*EXERCISE OBJECTIVE*
Repeat exactly the lines from the start of the material below up to and including the "const c = thing('switchgear_cubicle', o.label, 'switchgear', [i" line.

____

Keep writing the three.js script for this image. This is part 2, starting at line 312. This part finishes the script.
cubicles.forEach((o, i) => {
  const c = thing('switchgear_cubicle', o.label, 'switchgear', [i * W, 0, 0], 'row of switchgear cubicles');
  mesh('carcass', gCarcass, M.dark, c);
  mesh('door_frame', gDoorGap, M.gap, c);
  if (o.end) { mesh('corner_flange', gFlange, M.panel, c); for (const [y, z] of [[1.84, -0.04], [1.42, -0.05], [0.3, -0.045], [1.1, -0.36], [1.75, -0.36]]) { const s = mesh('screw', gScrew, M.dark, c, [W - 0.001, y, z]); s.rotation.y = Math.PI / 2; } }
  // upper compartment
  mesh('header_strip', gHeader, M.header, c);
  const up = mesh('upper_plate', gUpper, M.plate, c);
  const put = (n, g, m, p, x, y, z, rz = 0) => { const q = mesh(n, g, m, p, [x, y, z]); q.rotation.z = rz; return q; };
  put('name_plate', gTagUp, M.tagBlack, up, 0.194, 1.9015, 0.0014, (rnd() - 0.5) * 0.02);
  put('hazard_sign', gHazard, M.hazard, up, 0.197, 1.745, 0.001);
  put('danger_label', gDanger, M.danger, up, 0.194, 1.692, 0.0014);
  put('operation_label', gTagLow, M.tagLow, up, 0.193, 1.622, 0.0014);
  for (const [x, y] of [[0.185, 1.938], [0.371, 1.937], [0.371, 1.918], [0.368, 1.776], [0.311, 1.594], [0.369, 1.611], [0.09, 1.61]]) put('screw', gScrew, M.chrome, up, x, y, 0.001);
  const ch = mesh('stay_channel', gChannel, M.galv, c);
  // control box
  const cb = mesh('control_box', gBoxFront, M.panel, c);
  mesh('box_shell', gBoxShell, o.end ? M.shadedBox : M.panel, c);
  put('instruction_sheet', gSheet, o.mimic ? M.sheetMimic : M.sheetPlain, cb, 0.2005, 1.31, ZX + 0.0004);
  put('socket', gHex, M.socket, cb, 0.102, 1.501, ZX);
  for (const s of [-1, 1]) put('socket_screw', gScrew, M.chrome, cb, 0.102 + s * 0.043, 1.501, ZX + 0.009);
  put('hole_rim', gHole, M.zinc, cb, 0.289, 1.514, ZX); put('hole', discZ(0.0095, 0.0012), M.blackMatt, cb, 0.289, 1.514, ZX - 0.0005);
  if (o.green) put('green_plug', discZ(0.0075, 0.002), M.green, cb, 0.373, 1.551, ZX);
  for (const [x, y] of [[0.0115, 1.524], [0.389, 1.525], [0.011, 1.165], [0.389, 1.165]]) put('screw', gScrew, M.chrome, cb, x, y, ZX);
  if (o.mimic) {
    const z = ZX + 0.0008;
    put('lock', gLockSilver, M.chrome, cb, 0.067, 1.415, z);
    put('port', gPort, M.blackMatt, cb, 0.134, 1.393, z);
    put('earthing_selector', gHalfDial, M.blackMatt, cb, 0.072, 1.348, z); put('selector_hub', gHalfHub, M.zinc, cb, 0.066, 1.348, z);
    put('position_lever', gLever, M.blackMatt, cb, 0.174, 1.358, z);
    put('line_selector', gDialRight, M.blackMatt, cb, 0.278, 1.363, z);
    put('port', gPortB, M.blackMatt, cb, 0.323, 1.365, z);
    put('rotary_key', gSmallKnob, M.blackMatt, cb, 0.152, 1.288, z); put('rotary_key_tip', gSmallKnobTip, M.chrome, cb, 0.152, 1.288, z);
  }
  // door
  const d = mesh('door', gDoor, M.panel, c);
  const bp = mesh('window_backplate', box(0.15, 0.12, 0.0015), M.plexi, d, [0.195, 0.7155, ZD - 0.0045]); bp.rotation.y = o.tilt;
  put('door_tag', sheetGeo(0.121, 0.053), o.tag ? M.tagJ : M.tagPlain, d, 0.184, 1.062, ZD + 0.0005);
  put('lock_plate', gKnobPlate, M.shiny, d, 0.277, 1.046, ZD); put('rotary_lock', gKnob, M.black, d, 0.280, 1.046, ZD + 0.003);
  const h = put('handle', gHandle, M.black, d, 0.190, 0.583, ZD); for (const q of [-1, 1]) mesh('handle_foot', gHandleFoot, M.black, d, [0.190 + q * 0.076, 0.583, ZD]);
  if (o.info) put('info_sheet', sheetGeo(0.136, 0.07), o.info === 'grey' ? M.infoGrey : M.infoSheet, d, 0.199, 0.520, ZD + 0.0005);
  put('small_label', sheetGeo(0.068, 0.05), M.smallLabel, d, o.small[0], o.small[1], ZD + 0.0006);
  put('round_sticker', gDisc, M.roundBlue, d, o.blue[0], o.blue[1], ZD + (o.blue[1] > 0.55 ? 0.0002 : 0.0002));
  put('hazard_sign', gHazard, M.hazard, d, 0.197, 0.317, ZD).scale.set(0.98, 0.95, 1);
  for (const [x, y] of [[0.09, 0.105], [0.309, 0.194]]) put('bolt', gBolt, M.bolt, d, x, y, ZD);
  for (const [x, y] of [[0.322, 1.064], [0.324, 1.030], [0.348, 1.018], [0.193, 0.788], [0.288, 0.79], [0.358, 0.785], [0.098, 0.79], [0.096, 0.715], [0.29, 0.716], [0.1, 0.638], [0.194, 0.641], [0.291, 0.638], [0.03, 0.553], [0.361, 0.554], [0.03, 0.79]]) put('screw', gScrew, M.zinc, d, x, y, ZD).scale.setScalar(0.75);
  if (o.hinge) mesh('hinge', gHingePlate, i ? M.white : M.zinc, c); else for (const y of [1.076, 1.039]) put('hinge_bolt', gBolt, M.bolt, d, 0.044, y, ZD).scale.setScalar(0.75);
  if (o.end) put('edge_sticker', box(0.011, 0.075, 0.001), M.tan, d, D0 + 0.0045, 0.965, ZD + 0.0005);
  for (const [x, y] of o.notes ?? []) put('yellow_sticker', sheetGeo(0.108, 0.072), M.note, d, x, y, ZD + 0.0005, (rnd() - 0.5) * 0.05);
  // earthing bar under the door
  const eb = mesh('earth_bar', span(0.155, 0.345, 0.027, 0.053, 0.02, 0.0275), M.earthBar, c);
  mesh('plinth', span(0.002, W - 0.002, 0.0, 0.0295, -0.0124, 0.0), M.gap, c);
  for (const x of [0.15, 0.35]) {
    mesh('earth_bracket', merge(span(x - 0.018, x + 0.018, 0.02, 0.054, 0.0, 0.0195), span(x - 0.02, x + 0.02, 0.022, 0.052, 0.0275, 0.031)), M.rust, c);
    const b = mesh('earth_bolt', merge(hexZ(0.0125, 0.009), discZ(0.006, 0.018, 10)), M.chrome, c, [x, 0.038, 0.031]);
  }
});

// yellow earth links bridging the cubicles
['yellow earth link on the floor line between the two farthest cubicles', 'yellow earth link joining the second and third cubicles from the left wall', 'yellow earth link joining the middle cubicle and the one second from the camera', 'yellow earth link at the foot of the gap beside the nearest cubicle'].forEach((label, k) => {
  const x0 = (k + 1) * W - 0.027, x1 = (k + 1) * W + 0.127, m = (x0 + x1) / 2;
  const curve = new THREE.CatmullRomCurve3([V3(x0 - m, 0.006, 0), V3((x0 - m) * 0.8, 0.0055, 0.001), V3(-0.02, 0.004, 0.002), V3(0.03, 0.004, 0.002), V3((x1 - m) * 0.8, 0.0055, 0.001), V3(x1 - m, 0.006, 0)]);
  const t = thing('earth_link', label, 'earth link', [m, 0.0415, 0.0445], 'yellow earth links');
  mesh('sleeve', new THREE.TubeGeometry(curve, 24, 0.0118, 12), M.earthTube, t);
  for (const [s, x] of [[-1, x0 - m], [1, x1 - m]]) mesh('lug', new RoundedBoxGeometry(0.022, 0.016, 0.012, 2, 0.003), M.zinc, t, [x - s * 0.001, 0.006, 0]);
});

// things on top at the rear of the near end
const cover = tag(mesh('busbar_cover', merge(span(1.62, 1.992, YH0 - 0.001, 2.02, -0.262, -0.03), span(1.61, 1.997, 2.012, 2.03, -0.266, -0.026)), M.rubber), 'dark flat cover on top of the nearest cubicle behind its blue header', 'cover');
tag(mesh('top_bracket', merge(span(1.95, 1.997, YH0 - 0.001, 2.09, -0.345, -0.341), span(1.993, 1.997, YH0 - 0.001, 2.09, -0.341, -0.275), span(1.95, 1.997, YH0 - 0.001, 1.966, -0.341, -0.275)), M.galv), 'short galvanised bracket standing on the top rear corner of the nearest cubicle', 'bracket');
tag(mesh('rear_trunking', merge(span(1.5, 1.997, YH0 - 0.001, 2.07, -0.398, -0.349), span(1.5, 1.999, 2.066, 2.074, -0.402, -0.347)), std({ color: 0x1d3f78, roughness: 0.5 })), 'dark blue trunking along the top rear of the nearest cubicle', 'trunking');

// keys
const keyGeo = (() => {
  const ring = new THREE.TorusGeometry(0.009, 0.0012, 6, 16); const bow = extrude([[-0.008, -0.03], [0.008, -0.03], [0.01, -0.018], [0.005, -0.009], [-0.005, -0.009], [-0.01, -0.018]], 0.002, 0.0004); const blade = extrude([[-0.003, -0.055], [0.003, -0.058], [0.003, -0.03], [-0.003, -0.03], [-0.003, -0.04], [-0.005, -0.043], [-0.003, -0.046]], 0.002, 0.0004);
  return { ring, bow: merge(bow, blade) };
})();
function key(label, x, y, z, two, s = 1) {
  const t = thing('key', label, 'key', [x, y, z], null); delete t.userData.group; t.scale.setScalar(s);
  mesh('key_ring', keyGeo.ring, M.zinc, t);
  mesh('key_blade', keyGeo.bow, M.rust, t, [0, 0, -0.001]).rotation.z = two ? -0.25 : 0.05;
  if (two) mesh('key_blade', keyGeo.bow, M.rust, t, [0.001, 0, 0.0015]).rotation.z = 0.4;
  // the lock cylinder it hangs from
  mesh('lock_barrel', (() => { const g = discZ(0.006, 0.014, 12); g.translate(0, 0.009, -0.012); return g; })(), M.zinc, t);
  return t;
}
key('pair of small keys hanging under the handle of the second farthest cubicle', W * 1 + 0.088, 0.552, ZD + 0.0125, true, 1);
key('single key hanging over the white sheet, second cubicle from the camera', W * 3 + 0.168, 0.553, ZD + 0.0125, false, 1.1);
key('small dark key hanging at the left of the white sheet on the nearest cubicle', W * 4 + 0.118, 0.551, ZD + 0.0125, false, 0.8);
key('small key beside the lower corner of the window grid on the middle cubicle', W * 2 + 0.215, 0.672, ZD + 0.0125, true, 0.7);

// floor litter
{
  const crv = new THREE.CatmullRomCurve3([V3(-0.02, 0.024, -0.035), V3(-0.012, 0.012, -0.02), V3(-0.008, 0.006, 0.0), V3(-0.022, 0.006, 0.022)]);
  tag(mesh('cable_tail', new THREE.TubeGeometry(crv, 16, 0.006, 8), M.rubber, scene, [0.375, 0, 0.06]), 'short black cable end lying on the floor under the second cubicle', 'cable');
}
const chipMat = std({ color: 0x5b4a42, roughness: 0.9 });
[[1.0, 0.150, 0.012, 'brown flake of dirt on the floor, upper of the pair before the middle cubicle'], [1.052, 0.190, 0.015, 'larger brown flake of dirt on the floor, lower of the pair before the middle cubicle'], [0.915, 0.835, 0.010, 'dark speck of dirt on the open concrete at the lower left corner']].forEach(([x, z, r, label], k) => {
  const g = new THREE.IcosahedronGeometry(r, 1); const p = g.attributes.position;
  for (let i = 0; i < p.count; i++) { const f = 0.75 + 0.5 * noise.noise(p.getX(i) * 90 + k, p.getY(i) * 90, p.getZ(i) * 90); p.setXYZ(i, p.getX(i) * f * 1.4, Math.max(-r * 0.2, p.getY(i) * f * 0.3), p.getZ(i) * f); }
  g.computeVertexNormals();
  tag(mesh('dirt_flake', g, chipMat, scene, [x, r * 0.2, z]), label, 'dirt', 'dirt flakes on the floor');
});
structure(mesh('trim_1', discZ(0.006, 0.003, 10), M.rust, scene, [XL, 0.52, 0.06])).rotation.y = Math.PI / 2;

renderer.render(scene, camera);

____

*OUTPUT BELOW*
Keep writing the three.js script for this image. This is part 2, starting at line 312. This part finishes the script.
cubicles.forEach((o, i) => {
  const c = thing('switchgear_cubicle', o.label, 'switchgear', [i * W, 0, 0], 'row of switchgear cubicles');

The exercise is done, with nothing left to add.